Jak powinien wyglądać taki program ? Przede wszystkim nie może być rozdęty, gdyż w takim przypadku jego wykonanie nie może być wyegzekwowane. Program powinien zawierać niezbyt dużo propozycji, których realizacja powinna być skrupulatnie rozliczona. Nie należy wpisywać do programu propozycji, które i tak będą zrealizowane a także te, które nic nie dają lokalnym społecznościom( jak np. zmiana VAT-u dla węgla). W „Programie…” wspomina się o Specjalnych Strefach Ekonomicznych, które mogą nawet znaleźć przychylność rządu. Ale istotą pozyskania inwestorów zagranicznych jest przychylność urzędników w Polskiej Agencji Informacji i Inwestycji Zagranicznych, którym najbliższa ciału jest ich najbliższa okolica, czyli województwo mazowieckie. Tam w pierwszej kolejności lądują inwestycje zagraniczne.

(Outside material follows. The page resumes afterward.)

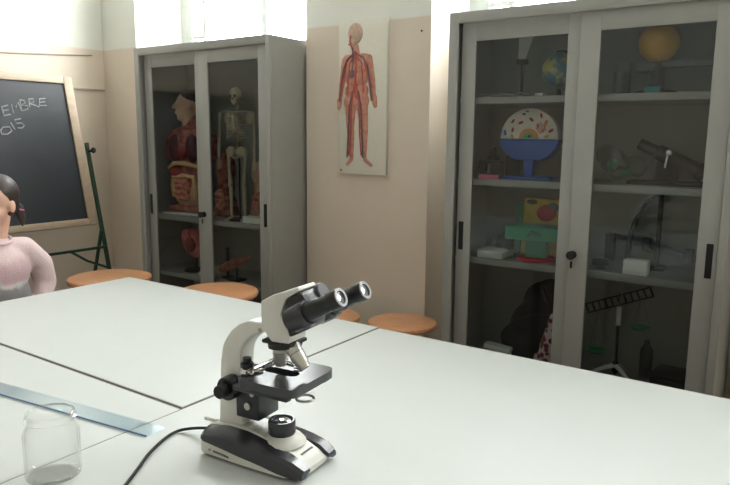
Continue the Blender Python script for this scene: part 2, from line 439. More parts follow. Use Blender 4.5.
XLc, YLc, XRc, YRc = -3.820, 2.835, -1.484, 2.810
cabinet('grey metal cabinet on the left, anatomical torso and skeleton behind its glass doors', XLc, YLc, (.921, .535))
cabinet('grey metal cabinet on the right, globe and school models behind its glass doors', XRc, YRc, (1.638, 1.264, .891, .370))

# ------------------------------------------------------------------ anatomical chart on the pier
def chart():
    w_, h_ = .325, .85
    t = thing('anatomical_picture', 'tall anatomical wall panel with a red human figure, hung on the pier', 'chart', (-2.016-w_, YP, 1.243))
    MB().box(0, w_, -.022, 0, 0, h_, .002).build('panel', 'chart', t)
    # figure on the panel; u across, v up, measured on the panel face
    def P(px, py, d=-.0225): return (w_-(388.3-px)*.345/51, d, (173.5-py)/157*h_)
    S = Matrix.Translation((0, -.0225, 0)) @ Matrix.Diagonal((1, .25, 1, 1)) @ Matrix.Translation((0, .0225, 0))
    b = MB()
    def c(a, b_, r0, r1=None): b.cap(P(*a), P(*b_), r0, r1)
    c((357.5, 44), (358, 52), .022, .03)
    c((349, 56), (367, 56), .032); c((352, 62), (365, 62), .05, .05); c((353, 74), (364, 74), .045); c((352, 88), (365, 88), .04); c((352, 99), (365, 98), .045)
    c((347, 57), (343.5, 80), .026, .02); c((343.5, 80), (341.5, 96), .02, .014); c((341.0, 97), (340.5, 104), .019, .015)
    c((370.5, 56), (374.5, 78), .026, .02); c((374.5, 78), (376, 94), .02, .014); c((376.5, 95), (377.5, 103), .020, .015)
    c((352.5, 104), (352.5, 130), .040, .025); c((353, 130), (354, 156), .027, .014); c((354, 158), (349.5, 163.5), .014, .012)
    c((364.5, 104), (367, 130), .040, .025); c((366.5, 130), (367.5, 156), .027, .014); c((367.5, 158), (374, 163.5), .014, .012)
    b.bm.transform(S)
    fig = b.blob('figure', 'chart_body', t, .0035, 2)
    s = MB().ell(P(357, 30), (.050, .012, .058)).ell(P(354.5, 38), (.030, .011, .030)); s.build('skull', 'skullp', fig)
    h = MB().ell(P(354.5, 70.5), (.030, .015, .036)); h.build('heart', 'vein', fig)
    v = MB(); a = MB()
    def ln(mb, pts, r): mb.tube([P(x, y, -.034) for x, y in pts], r, 6)
    for s_ in (-1, 1):
        X = lambda q: 358.5+s_*q
        ln(v, [(X(1), 50), (X(8), 55), (X(12), 64), (X(14.5), 80), (X(16.5), 98)], .004)
        ln(v, [(X(3), 88), (X(6), 104), (X(7), 130), (X(8), 156)], .0045)
        ln(a, [(X(2), 86), (X(4), 104), (X(4.6), 130), (X(6.5), 154)], .004)
        ln(a, [(X(2), 54), (X(6), 60), (X(7), 74), (X(8), 90)], .0035)
        ln(a, [(X(9), 60), (X(13), 76), (X(15.5), 94)], .003)
    ln(a, [(358, 48), (359, 62), (358, 80), (358.5, 90)], .006); ln(v, [(355.5, 44), (356, 60), (354.5, 70)], .004)
    ln(a, [(355, 46), (352.5, 38), (353.5, 32)], .004); ln(a, [(354, 40), (351, 41)], .0035)
    MB().ell(P(360, 94), (.022, .012, .03)).ell(P(358, 84, -.024), (.02, .012, .02)).build('abdomen', 'artery', fig)
    v.build('veins', 'vein', fig); a.build('arteries', 'artery', fig)
    MB().box(.010, .022, -.0228, -.022, .016, .024).build('corner_mark', 'black_matte', t, smooth=False)
chart()
# small dark spot on the pier, taken for a nail
tag(MB().lathe([(0, 0), (.006, 0), (.004, .004), (0, .005)], (-1.817, YP, 2.005), 10, (0, -1, 0)).build('nail_spot', 'black_matte'), 'small dark nail spot in the pier to the upper right of the anatomical panel', 'nail')

# ------------------------------------------------------------------ blackboard on its easel
def blackboard():
    # origin at the lower right corner of the frame; local x runs along the wall (+Y), local z up the leaning face, local y = towards the wall
    L = 1.021; up = Vector((-.2155, 0, .9765)); y = Vector((0, 1, 0)); nrm = up.cross(y)      # nrm points to ... the room or the wall
    t = thing('blackboard', 'framed slate blackboard with chalk writing on a green metal easel', 'blackboard', (-4.10, 2.69, 0))
    back = -nrm if nrm.x > 0 else nrm
    org = Vector((0, 0, .843))
    MT = Matrix.Identity(4)
    for i in range(3):
        MT[i][0] = y[i]; MT[i][1] = back[i]; MT[i][2] = up[i]; MT[i][3] = org[i]
    WB, fw = 1.50, .062
    sl = MB().box(-WB+fw, -fw, .012, .024, fw*.75, L-fw*.8, mtx=MT); slate = sl.build('slate', 'slate', t, smooth=False)
    f = MB()
    f.box(-WB, -WB+fw, 0, .032, 0, L, .003, mtx=MT).box(-fw, 0, 0, .032, 0, L, .003, mtx=MT)
    f.box(-WB+fw, -fw, 0, .032, L-fw*.8, L, .003, mtx=MT).box(-WB+fw, -fw, 0, .032, 0, fw*.75, .003, mtx=MT)
    f.build('frame', 'frame_wood', t)
    strokes = [
        [(-.465, .808), (-.506, .795), (-.503, .767), (-.501, .740), (-.457, .750)], [(-.503, .771), (-.467, .778)],
        [(-.439, .758), (-.442, .817), (-.418, .791), (-.398, .831), (-.385, .776)],
        [(-.384, .844), (-.381, .774), (-.338, .790), (-.341, .810), (-.378, .812), (-.350, .830), (-.352, .842), (-.384, .846)],
        [(-.327, .802), (-.323, .855), (-.292, .857), (-.293, .836), (-.323, .827), (-.261, .805)],
        [(-.207, .865), (-.251, .859), (-.259, .814), (-.208, .816)], [(-.255, .836), (-.212, .840)],
        [(-.522, .666), (-.480, .670), (-.470, .645), (-.500, .623), (-.537, .623), (-.538, .650), (-.522, .666)],
        [(-.468, .698), (-.448, .651)],
        [(-.398, .724), (-.440, .715), (-.432, .693), (-.396, .696), (-.383, .680), (-.402, .664), (-.429, .664)]]
    ch = MB()
    for st in strokes: ch.tube([MT @ Vector((u, .0118, v)) for u, v in st], .0042, 6)
    ch.build('chalk_writing', 'chalk', slate)
    # easel: front posts carry on down along the lean, rear legs splay back to the wall
    for yy in (.035, -WB-.035):
        p = MB(); fx = lambda z: -.2155/.9765*(z-.843)
        p.tube([(fx(1.395)-.018, yy, 1.395), (fx(.01)-.018, yy, .008)], .015, 4)
        p.build('post', 'green_metal', t)
        kb = MB().cyl((fx(1.335)-.018, yy, 1.335), (fx(1.335)-.004+.03, yy+.015, 1.345), .008, n=12).lathe([(0, -.010), (.016, -.010), (.021, 0), (.016, .010), (0, .012)], (fx(1.335)+.02, yy+.017, 1.345), 16, (1, .4, .1))
        kb.build('pivot_knob', 'black_matte', t)
        MB().tube([(-.012+fx(.78), yy-.012, .80), (-.27, yy-.01, .008)], .012, 4).build('rear_leg', 'green_metal', t)
    MB().tube([(.033, .03, .685), (.033, -WB-.03, .685)], .012, 4).build('crossbar', 'green_metal', t)
    for yy, s in ((.03, 1), (-WB-.03, -1)):
        MB().tube([(.034, yy-s*.26, .680), (.05, yy-s*.16, .61), (.075, yy-s*.02, .545)], .010, 4).build('brace', 'green_metal', t)
blackboard()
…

Czego mi brakuje w „Programie…”? Przede wszystkim propozycji i projektów integrujących miasta z centrum górnośląskiej aglomeracji. Jeżeli uznamy, że istnieją tu dwa wyraźne centra rozwoju, centra powstawania nowych miejsc pracy, a mianowicie miasta Katowice i Gliwice, to należałoby pomyśleć o czymś w rodzaju metra, czyli Szybkiej Kolei Regionalnej, która mogłaby szybko, z dużą częstotliwością dowozić ludzi na trasie Gliwice – Sosnowiec. Wydaje się, że w „Programie…” należałoby też ująć kwoty przeznaczone na rewitalizację miast górnośląskich. Ogólnie można określić „Program dla Śląska” jako twór medialny, celem którego z pewnością nie jest pomoc społecznościom z miast dotkniętych restrukturyzacją przemysłu.